## Begin Data provided

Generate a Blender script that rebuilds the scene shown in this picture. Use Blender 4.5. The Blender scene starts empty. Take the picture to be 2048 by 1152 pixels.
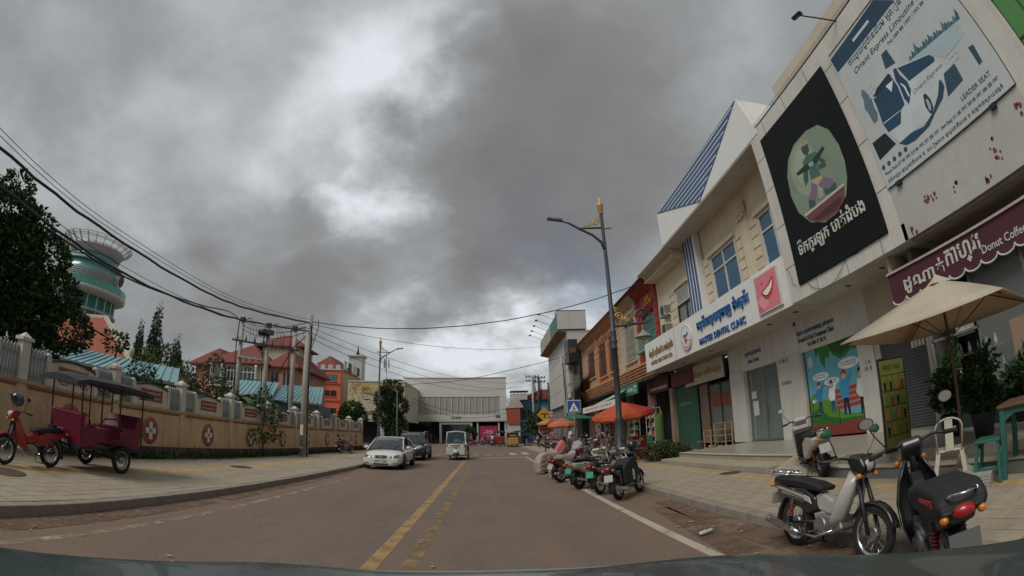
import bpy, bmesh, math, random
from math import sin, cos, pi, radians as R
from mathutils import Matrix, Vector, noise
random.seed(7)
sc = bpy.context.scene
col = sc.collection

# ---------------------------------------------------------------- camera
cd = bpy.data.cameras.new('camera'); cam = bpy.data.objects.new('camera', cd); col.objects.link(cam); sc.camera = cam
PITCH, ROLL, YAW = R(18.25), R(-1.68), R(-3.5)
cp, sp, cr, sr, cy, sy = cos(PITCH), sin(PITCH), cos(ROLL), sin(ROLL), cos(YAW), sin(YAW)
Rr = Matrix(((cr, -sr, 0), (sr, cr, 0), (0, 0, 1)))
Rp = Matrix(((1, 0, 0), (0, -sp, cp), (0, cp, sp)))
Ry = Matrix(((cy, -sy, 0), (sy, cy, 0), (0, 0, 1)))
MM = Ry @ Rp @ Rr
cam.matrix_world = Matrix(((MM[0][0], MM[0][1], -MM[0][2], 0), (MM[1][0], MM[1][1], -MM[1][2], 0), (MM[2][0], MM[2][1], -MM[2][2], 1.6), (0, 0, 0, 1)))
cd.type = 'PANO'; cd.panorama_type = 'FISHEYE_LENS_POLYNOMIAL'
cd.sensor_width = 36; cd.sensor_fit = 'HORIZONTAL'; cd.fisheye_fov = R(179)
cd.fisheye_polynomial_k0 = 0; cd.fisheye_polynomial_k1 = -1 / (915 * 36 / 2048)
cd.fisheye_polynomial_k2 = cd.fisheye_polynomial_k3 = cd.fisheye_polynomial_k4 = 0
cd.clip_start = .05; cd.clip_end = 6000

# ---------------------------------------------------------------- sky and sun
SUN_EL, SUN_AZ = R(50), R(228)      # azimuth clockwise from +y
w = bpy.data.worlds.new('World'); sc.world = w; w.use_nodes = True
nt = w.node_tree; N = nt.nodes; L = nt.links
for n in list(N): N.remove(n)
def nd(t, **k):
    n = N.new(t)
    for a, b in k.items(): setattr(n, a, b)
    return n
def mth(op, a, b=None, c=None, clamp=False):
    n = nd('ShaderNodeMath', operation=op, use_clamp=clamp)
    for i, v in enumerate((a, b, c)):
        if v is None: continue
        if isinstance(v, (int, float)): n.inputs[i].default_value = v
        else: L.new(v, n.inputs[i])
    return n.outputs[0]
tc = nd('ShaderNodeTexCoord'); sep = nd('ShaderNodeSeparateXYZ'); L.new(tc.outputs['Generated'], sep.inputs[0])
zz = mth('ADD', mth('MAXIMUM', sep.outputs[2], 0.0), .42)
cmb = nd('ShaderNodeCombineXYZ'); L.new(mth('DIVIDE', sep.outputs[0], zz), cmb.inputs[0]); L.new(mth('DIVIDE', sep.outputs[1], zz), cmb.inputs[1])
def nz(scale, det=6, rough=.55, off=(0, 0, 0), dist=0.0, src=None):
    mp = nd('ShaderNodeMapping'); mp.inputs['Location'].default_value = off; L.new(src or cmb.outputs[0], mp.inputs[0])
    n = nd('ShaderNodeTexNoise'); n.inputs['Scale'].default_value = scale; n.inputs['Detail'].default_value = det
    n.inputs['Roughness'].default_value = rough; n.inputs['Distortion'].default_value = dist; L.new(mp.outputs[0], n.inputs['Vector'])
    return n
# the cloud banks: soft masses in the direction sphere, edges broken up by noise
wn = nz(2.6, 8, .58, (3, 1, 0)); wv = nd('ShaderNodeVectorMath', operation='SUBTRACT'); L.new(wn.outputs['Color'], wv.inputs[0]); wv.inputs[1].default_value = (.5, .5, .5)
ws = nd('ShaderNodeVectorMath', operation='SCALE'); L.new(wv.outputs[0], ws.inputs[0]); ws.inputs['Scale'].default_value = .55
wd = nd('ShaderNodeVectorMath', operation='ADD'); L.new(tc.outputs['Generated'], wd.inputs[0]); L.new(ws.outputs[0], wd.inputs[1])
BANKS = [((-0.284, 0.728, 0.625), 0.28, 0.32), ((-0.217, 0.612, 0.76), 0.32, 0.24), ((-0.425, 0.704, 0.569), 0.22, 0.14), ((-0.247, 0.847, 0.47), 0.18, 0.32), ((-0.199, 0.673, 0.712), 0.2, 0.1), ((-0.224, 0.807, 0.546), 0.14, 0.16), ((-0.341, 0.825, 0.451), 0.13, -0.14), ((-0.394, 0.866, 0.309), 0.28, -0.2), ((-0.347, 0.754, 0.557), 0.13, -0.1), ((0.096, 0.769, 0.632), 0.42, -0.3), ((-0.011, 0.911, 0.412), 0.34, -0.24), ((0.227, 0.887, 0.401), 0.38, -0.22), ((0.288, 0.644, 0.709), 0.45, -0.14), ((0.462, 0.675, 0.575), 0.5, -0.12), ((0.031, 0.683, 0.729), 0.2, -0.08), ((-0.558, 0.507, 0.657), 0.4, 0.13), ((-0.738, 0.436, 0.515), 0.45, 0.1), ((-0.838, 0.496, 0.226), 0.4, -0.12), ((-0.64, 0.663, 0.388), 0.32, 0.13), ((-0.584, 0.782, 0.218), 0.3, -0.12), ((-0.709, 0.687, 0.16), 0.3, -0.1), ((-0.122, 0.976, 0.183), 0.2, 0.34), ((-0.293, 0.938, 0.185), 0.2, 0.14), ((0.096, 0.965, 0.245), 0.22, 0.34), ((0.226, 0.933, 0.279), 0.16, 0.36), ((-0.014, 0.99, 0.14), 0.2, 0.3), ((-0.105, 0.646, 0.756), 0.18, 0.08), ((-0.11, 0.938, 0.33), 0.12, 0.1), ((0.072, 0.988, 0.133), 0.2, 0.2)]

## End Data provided
## Begin Data provided

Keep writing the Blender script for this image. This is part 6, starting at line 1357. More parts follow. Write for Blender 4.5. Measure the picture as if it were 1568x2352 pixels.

## End Data provided
## Begin Data provided

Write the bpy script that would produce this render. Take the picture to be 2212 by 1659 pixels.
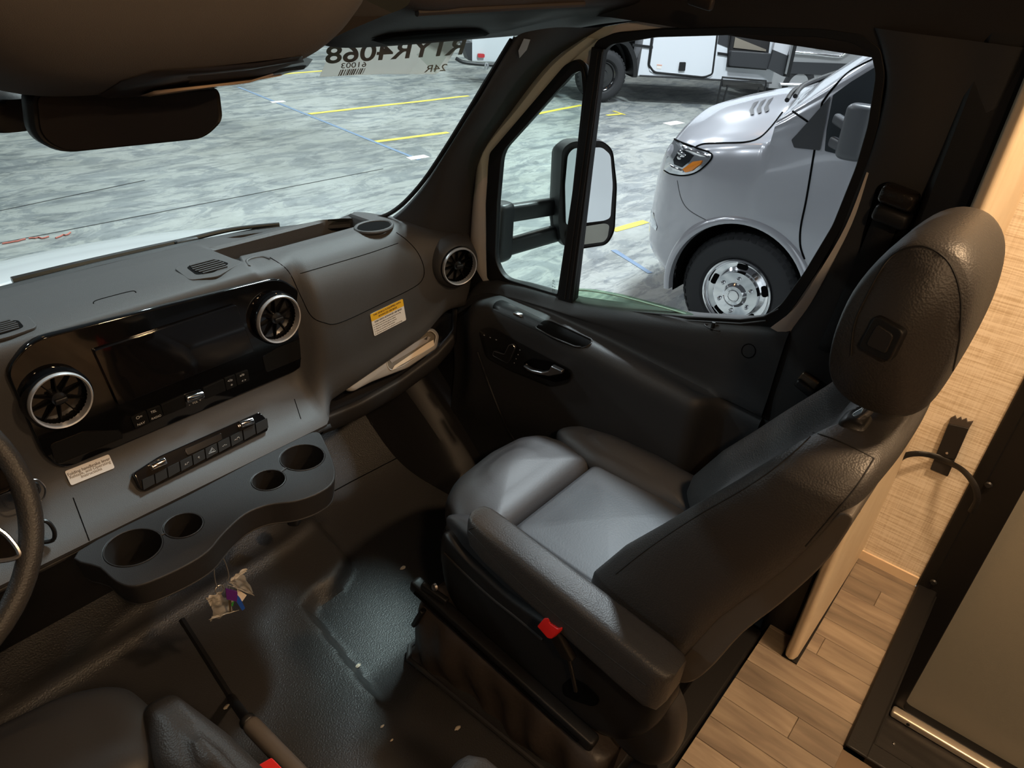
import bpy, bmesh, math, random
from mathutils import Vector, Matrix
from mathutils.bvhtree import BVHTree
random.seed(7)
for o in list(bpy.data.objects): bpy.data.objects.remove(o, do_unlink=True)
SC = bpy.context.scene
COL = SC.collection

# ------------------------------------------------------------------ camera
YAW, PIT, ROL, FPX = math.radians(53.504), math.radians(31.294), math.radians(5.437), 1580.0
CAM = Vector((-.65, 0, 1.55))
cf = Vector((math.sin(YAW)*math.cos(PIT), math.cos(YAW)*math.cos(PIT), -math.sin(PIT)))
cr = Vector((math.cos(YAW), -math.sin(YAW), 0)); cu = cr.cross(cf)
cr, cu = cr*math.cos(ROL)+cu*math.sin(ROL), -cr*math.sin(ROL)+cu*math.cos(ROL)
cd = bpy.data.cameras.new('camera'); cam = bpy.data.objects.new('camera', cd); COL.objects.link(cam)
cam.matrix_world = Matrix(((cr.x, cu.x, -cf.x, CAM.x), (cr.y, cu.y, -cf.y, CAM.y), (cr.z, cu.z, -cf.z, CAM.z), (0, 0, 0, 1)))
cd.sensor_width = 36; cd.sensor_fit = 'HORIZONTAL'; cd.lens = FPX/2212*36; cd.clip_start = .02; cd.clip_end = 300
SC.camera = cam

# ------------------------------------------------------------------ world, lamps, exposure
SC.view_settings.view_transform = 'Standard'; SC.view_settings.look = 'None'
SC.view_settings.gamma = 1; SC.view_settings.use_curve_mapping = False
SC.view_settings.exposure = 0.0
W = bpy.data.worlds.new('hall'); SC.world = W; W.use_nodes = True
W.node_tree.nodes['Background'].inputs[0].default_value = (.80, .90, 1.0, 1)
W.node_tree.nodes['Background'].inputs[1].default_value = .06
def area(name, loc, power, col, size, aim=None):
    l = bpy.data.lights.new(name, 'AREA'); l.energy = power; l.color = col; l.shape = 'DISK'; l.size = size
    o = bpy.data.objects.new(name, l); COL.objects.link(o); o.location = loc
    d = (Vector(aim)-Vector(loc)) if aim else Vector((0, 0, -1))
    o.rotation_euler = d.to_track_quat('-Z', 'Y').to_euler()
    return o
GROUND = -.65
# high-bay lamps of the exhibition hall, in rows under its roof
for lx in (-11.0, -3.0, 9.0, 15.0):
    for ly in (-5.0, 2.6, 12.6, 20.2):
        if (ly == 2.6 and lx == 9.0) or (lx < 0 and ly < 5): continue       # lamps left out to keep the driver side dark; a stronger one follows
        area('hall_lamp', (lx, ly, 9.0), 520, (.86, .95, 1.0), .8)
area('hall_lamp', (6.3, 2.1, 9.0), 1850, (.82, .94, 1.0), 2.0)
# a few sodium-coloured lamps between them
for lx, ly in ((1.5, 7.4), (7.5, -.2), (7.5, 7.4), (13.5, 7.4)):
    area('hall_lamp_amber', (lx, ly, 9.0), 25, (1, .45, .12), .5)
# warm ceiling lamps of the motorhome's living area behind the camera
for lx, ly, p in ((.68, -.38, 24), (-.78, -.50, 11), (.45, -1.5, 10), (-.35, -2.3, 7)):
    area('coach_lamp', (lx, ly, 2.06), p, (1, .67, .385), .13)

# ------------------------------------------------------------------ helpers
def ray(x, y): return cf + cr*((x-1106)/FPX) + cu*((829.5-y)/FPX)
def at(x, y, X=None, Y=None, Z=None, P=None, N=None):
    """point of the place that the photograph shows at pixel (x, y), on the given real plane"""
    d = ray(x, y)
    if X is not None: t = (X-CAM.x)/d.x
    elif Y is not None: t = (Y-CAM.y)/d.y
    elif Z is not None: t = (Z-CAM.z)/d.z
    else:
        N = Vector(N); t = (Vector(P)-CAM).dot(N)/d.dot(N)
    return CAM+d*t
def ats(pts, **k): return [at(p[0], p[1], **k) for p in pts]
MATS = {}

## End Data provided

_Task goal_
Reproduce, starting at the line containing "Generate a Blender" and stopping after the line containing "cd.clip_start = .05; cd.clip_end = 6000", each of those lines exactly and no others; leave pictures out.

_Output of the exercise_
Generate a Blender script that rebuilds the scene shown in this picture. Use Blender 4.5. The Blender scene starts empty. Take the picture to be 2048 by 1152 pixels.
import bpy, bmesh, math, random
from math import sin, cos, pi, radians as R
from mathutils import Matrix, Vector, noise
random.seed(7)
sc = bpy.context.scene
col = sc.collection

# ---------------------------------------------------------------- camera
cd = bpy.data.cameras.new('camera'); cam = bpy.data.objects.new('camera', cd); col.objects.link(cam); sc.camera = cam
PITCH, ROLL, YAW = R(18.25), R(-1.68), R(-3.5)
cp, sp, cr, sr, cy, sy = cos(PITCH), sin(PITCH), cos(ROLL), sin(ROLL), cos(YAW), sin(YAW)
Rr = Matrix(((cr, -sr, 0), (sr, cr, 0), (0, 0, 1)))
Rp = Matrix(((1, 0, 0), (0, -sp, cp), (0, cp, sp)))
Ry = Matrix(((cy, -sy, 0), (sy, cy, 0), (0, 0, 1)))
MM = Ry @ Rp @ Rr
cam.matrix_world = Matrix(((MM[0][0], MM[0][1], -MM[0][2], 0), (MM[1][0], MM[1][1], -MM[1][2], 0), (MM[2][0], MM[2][1], -MM[2][2], 1.6), (0, 0, 0, 1)))
cd.type = 'PANO'; cd.panorama_type = 'FISHEYE_LENS_POLYNOMIAL'
cd.sensor_width = 36; cd.sensor_fit = 'HORIZONTAL'; cd.fisheye_fov = R(179)
cd.fisheye_polynomial_k0 = 0; cd.fisheye_polynomial_k1 = -1 / (915 * 36 / 2048)
cd.fisheye_polynomial_k2 = cd.fisheye_polynomial_k3 = cd.fisheye_polynomial_k4 = 0
cd.clip_start = .05; cd.clip_end = 6000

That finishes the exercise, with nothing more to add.